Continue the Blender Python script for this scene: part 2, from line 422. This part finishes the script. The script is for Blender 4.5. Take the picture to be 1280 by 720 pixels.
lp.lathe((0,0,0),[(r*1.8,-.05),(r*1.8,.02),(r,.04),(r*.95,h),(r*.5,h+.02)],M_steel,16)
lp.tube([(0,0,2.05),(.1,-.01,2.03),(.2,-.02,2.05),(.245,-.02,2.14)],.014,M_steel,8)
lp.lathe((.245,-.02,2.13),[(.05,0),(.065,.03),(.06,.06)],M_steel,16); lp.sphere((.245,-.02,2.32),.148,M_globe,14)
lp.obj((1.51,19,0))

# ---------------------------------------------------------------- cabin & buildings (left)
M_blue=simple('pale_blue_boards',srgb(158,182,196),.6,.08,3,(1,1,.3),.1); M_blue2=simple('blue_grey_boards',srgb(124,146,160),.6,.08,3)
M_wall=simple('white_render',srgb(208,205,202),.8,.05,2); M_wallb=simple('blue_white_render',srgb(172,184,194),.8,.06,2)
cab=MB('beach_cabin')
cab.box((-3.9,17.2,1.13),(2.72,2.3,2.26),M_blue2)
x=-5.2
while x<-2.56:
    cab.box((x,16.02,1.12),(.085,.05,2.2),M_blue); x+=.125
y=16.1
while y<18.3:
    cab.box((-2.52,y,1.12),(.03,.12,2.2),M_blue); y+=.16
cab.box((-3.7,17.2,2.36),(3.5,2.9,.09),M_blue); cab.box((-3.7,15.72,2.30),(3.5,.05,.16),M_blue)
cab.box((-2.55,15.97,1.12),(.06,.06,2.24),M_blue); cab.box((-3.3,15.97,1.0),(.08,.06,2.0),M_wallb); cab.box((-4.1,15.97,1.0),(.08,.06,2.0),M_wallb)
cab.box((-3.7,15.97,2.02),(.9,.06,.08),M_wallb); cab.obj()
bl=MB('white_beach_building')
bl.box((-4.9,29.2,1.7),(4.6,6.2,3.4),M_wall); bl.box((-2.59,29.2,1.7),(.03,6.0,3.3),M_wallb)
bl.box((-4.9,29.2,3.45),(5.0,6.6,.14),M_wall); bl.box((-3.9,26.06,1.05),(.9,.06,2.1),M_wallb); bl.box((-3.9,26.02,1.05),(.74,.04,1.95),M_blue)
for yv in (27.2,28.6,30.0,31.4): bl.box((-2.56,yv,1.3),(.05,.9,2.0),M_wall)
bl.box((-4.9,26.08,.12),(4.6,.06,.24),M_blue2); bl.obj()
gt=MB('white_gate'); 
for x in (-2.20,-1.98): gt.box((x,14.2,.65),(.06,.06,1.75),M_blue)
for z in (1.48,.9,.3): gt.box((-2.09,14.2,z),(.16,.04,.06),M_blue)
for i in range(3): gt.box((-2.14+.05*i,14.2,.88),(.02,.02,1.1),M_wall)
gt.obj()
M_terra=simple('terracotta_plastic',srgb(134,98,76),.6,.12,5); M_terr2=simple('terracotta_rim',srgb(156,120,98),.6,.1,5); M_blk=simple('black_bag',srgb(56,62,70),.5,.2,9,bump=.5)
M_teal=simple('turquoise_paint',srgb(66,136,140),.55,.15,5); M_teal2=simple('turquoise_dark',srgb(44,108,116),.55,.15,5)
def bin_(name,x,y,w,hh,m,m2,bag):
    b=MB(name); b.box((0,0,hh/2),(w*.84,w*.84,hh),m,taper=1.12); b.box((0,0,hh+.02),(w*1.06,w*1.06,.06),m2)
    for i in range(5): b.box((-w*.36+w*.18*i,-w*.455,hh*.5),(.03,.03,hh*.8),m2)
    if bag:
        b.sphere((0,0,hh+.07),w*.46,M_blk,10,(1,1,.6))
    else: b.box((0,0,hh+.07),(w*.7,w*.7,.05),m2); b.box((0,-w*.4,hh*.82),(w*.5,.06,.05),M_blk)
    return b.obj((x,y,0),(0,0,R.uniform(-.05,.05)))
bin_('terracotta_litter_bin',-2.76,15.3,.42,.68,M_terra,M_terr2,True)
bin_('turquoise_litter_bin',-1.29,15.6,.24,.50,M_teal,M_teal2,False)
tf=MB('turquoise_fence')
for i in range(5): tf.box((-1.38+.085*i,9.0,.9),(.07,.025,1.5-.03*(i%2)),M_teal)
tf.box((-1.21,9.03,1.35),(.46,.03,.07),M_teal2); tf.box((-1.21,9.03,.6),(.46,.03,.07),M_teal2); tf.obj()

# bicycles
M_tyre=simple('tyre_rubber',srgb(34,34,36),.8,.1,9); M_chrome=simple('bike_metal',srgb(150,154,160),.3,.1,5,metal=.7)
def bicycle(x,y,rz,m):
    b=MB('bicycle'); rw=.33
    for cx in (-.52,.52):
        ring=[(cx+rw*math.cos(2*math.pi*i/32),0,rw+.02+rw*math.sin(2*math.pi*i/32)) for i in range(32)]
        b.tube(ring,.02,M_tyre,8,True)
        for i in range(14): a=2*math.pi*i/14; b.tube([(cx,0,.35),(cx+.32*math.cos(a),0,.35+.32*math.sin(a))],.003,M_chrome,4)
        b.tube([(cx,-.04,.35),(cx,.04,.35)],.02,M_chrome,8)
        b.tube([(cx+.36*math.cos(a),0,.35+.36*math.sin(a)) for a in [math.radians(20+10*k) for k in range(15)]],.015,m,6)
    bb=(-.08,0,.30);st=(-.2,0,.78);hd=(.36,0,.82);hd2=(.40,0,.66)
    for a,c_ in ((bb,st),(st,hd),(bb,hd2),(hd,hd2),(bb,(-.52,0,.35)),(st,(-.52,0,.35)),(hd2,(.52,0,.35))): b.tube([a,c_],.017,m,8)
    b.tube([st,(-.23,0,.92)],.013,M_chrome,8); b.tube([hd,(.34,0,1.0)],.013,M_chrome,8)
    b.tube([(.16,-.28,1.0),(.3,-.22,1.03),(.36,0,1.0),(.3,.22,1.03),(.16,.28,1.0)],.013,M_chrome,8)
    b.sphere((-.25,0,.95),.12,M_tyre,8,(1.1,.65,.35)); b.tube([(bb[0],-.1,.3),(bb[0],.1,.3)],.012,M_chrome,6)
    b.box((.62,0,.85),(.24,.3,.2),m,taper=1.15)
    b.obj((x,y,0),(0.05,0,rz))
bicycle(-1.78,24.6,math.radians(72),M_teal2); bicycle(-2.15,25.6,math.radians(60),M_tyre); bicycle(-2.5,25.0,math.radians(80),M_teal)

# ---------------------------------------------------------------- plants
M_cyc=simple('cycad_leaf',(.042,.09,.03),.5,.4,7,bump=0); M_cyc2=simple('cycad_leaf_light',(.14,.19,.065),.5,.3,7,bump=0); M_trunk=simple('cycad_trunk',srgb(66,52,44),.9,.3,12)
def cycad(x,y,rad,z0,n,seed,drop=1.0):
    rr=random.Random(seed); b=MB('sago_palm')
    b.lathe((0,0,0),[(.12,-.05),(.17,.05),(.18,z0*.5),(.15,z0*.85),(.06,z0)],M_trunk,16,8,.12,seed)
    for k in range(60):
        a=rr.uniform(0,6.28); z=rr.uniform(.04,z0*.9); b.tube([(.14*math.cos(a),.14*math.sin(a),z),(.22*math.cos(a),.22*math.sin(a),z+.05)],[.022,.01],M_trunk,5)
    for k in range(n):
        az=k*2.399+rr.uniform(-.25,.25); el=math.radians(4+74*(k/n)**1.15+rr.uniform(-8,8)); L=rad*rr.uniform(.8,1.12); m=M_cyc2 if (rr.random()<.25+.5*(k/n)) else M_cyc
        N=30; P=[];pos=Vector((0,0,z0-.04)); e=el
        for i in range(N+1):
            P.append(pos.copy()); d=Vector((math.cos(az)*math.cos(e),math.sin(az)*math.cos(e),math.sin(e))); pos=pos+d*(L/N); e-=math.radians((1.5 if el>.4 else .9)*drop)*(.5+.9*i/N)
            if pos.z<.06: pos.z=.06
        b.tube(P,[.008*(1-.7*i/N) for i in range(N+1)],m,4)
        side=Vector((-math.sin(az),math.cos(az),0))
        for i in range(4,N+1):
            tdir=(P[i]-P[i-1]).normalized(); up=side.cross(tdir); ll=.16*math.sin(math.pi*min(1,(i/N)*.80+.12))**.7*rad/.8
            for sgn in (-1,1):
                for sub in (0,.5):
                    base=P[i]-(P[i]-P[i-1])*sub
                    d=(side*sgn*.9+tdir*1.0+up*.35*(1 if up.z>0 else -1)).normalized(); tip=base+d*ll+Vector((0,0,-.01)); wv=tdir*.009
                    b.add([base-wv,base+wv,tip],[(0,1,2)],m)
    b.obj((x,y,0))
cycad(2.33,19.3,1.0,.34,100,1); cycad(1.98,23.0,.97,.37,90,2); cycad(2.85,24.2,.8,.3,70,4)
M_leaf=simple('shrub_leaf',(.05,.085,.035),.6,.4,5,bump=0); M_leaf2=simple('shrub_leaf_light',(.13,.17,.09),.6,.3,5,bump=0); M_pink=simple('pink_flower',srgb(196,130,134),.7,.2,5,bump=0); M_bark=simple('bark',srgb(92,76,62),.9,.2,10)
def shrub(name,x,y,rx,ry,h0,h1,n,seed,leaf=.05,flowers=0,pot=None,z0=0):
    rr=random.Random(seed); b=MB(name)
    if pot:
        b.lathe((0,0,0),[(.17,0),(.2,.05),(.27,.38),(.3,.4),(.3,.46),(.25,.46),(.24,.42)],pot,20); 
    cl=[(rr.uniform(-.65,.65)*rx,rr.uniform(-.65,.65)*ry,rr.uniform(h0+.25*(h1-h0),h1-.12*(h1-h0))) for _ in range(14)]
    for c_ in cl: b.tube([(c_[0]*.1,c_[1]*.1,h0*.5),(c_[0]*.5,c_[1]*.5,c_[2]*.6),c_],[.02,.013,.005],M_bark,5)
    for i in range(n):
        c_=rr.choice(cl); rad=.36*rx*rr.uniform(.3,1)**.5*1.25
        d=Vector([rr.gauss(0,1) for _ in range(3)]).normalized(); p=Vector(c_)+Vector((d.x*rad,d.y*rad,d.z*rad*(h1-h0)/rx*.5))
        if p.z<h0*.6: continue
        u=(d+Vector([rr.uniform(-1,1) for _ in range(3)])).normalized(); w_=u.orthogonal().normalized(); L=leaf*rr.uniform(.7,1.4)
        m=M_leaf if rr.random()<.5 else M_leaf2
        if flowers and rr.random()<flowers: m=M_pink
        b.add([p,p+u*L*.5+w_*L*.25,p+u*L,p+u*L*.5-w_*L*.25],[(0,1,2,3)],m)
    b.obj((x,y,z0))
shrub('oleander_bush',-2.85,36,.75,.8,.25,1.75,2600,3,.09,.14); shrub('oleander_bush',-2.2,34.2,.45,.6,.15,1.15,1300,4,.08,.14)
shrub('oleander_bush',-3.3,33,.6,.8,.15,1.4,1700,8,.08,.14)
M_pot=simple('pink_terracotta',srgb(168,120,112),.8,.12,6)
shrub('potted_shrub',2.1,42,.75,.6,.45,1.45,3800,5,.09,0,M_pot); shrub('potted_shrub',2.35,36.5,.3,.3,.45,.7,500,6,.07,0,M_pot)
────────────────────
-- Your objective --
Lines from the start of the material above through the line containing "lp.obj((1.51,19,0))" are to be duplicated exactly, and only those.

-- Output below --
Continue the Blender Python script for this scene: part 2, from line 422. This part finishes the script. The script is for Blender 4.5. Take the picture to be 1280 by 720 pixels.
lp.lathe((0,0,0),[(r*1.8,-.05),(r*1.8,.02),(r,.04),(r*.95,h),(r*.5,h+.02)],M_steel,16)
lp.tube([(0,0,2.05),(.1,-.01,2.03),(.2,-.02,2.05),(.245,-.02,2.14)],.014,M_steel,8)
lp.lathe((.245,-.02,2.13),[(.05,0),(.065,.03),(.06,.06)],M_steel,16); lp.sphere((.245,-.02,2.32),.148,M_globe,14)
lp.obj((1.51,19,0))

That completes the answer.